> **PROBLEM DESCRIPTION**: Set down the full listing exactly, character for character.

> **RECORDED INFORMATION**:
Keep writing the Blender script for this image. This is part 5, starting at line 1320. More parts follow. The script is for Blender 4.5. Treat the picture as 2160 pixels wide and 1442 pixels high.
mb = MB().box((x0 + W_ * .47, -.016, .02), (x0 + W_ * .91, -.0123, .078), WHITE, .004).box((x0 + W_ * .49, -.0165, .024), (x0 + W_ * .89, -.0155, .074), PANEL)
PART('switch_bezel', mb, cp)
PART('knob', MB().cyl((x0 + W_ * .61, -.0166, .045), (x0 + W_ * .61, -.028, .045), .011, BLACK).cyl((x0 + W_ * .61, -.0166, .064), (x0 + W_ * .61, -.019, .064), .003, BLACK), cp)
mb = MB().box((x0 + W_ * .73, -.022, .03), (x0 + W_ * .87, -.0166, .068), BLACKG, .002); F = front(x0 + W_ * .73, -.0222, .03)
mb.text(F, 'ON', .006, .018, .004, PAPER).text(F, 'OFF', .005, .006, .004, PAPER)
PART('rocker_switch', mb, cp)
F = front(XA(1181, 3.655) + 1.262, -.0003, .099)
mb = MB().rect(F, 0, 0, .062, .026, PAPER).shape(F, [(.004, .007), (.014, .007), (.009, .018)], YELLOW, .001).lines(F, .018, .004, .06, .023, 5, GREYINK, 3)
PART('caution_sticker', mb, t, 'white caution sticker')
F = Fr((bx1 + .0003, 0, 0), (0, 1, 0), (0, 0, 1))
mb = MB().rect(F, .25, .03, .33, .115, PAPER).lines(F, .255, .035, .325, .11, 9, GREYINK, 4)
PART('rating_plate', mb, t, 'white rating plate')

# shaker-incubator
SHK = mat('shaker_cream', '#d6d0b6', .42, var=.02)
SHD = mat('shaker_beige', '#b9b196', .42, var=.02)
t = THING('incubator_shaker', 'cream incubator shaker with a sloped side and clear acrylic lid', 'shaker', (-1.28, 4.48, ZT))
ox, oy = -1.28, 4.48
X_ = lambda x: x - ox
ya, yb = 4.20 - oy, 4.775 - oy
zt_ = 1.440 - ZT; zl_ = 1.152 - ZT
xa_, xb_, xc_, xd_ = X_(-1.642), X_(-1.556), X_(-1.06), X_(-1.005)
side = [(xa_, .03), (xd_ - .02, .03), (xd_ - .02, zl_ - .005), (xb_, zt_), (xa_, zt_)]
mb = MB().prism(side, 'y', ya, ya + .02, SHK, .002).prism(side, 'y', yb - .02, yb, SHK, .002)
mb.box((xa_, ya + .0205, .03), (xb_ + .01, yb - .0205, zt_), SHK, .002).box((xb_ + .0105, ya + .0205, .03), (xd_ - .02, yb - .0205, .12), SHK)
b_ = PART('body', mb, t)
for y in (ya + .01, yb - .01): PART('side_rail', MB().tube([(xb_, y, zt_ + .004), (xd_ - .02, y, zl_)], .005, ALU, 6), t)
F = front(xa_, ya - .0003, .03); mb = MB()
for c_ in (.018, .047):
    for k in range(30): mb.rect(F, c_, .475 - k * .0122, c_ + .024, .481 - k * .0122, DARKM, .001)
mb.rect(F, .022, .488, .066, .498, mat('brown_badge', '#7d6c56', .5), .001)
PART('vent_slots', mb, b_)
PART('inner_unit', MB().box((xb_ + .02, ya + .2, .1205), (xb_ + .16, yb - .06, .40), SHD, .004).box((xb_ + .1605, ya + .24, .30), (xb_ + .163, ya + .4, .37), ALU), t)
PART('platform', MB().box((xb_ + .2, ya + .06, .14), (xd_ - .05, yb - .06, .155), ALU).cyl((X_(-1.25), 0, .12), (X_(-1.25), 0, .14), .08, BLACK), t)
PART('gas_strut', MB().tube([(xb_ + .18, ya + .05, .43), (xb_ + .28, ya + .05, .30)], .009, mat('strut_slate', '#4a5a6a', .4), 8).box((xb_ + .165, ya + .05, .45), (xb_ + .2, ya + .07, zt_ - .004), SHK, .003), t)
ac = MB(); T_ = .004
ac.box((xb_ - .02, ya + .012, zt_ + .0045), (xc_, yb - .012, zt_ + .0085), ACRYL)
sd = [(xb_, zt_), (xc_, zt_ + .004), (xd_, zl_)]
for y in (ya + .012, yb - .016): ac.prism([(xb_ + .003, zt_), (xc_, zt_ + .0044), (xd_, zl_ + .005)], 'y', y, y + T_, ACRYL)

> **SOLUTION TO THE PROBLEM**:
Keep writing the Blender script for this image. This is part 5, starting at line 1320. More parts follow. The script is for Blender 4.5. Treat the picture as 2160 pixels wide and 1442 pixels high.
mb = MB().box((x0 + W_ * .47, -.016, .02), (x0 + W_ * .91, -.0123, .078), WHITE, .004).box((x0 + W_ * .49, -.0165, .024), (x0 + W_ * .89, -.0155, .074), PANEL)
PART('switch_bezel', mb, cp)
PART('knob', MB().cyl((x0 + W_ * .61, -.0166, .045), (x0 + W_ * .61, -.028, .045), .011, BLACK).cyl((x0 + W_ * .61, -.0166, .064), (x0 + W_ * .61, -.019, .064), .003, BLACK), cp)
mb = MB().box((x0 + W_ * .73, -.022, .03), (x0 + W_ * .87, -.0166, .068), BLACKG, .002); F = front(x0 + W_ * .73, -.0222, .03)
mb.text(F, 'ON', .006, .018, .004, PAPER).text(F, 'OFF', .005, .006, .004, PAPER)
PART('rocker_switch', mb, cp)
F = front(XA(1181, 3.655) + 1.262, -.0003, .099)
mb = MB().rect(F, 0, 0, .062, .026, PAPER).shape(F, [(.004, .007), (.014, .007), (.009, .018)], YELLOW, .001).lines(F, .018, .004, .06, .023, 5, GREYINK, 3)
PART('caution_sticker', mb, t, 'white caution sticker')
F = Fr((bx1 + .0003, 0, 0), (0, 1, 0), (0, 0, 1))
mb = MB().rect(F, .25, .03, .33, .115, PAPER).lines(F, .255, .035, .325, .11, 9, GREYINK, 4)
PART('rating_plate', mb, t, 'white rating plate')

# shaker-incubator
SHK = mat('shaker_cream', '#d6d0b6', .42, var=.02)
SHD = mat('shaker_beige', '#b9b196', .42, var=.02)
t = THING('incubator_shaker', 'cream incubator shaker with a sloped side and clear acrylic lid', 'shaker', (-1.28, 4.48, ZT))
ox, oy = -1.28, 4.48
X_ = lambda x: x - ox
ya, yb = 4.20 - oy, 4.775 - oy
zt_ = 1.440 - ZT; zl_ = 1.152 - ZT
xa_, xb_, xc_, xd_ = X_(-1.642), X_(-1.556), X_(-1.06), X_(-1.005)
side = [(xa_, .03), (xd_ - .02, .03), (xd_ - .02, zl_ - .005), (xb_, zt_), (xa_, zt_)]
mb = MB().prism(side, 'y', ya, ya + .02, SHK, .002).prism(side, 'y', yb - .02, yb, SHK, .002)
mb.box((xa_, ya + .0205, .03), (xb_ + .01, yb - .0205, zt_), SHK, .002).box((xb_ + .0105, ya + .0205, .03), (xd_ - .02, yb - .0205, .12), SHK)
b_ = PART('body', mb, t)
for y in (ya + .01, yb - .01): PART('side_rail', MB().tube([(xb_, y, zt_ + .004), (xd_ - .02, y, zl_)], .005, ALU, 6), t)
F = front(xa_, ya - .0003, .03); mb = MB()
for c_ in (.018, .047):
    for k in range(30): mb.rect(F, c_, .475 - k * .0122, c_ + .024, .481 - k * .0122, DARKM, .001)
mb.rect(F, .022, .488, .066, .498, mat('brown_badge', '#7d6c56', .5), .001)
PART('vent_slots', mb, b_)
PART('inner_unit', MB().box((xb_ + .02, ya + .2, .1205), (xb_ + .16, yb - .06, .40), SHD, .004).box((xb_ + .1605, ya + .24, .30), (xb_ + .163, ya + .4, .37), ALU), t)
PART('platform', MB().box((xb_ + .2, ya + .06, .14), (xd_ - .05, yb - .06, .155), ALU).cyl((X_(-1.25), 0, .12), (X_(-1.25), 0, .14), .08, BLACK), t)
PART('gas_strut', MB().tube([(xb_ + .18, ya + .05, .43), (xb_ + .28, ya + .05, .30)], .009, mat('strut_slate', '#4a5a6a', .4), 8).box((xb_ + .165, ya + .05, .45), (xb_ + .2, ya + .07, zt_ - .004), SHK, .003), t)
ac = MB(); T_ = .004
ac.box((xb_ - .02, ya + .012, zt_ + .0045), (xc_, yb - .012, zt_ + .0085), ACRYL)
sd = [(xb_, zt_), (xc_, zt_ + .004), (xd_, zl_)]
for y in (ya + .012, yb - .016): ac.prism([(xb_ + .003, zt_), (xc_, zt_ + .0044), (xd_, zl_ + .005)], 'y', y, y + T_, ACRYL)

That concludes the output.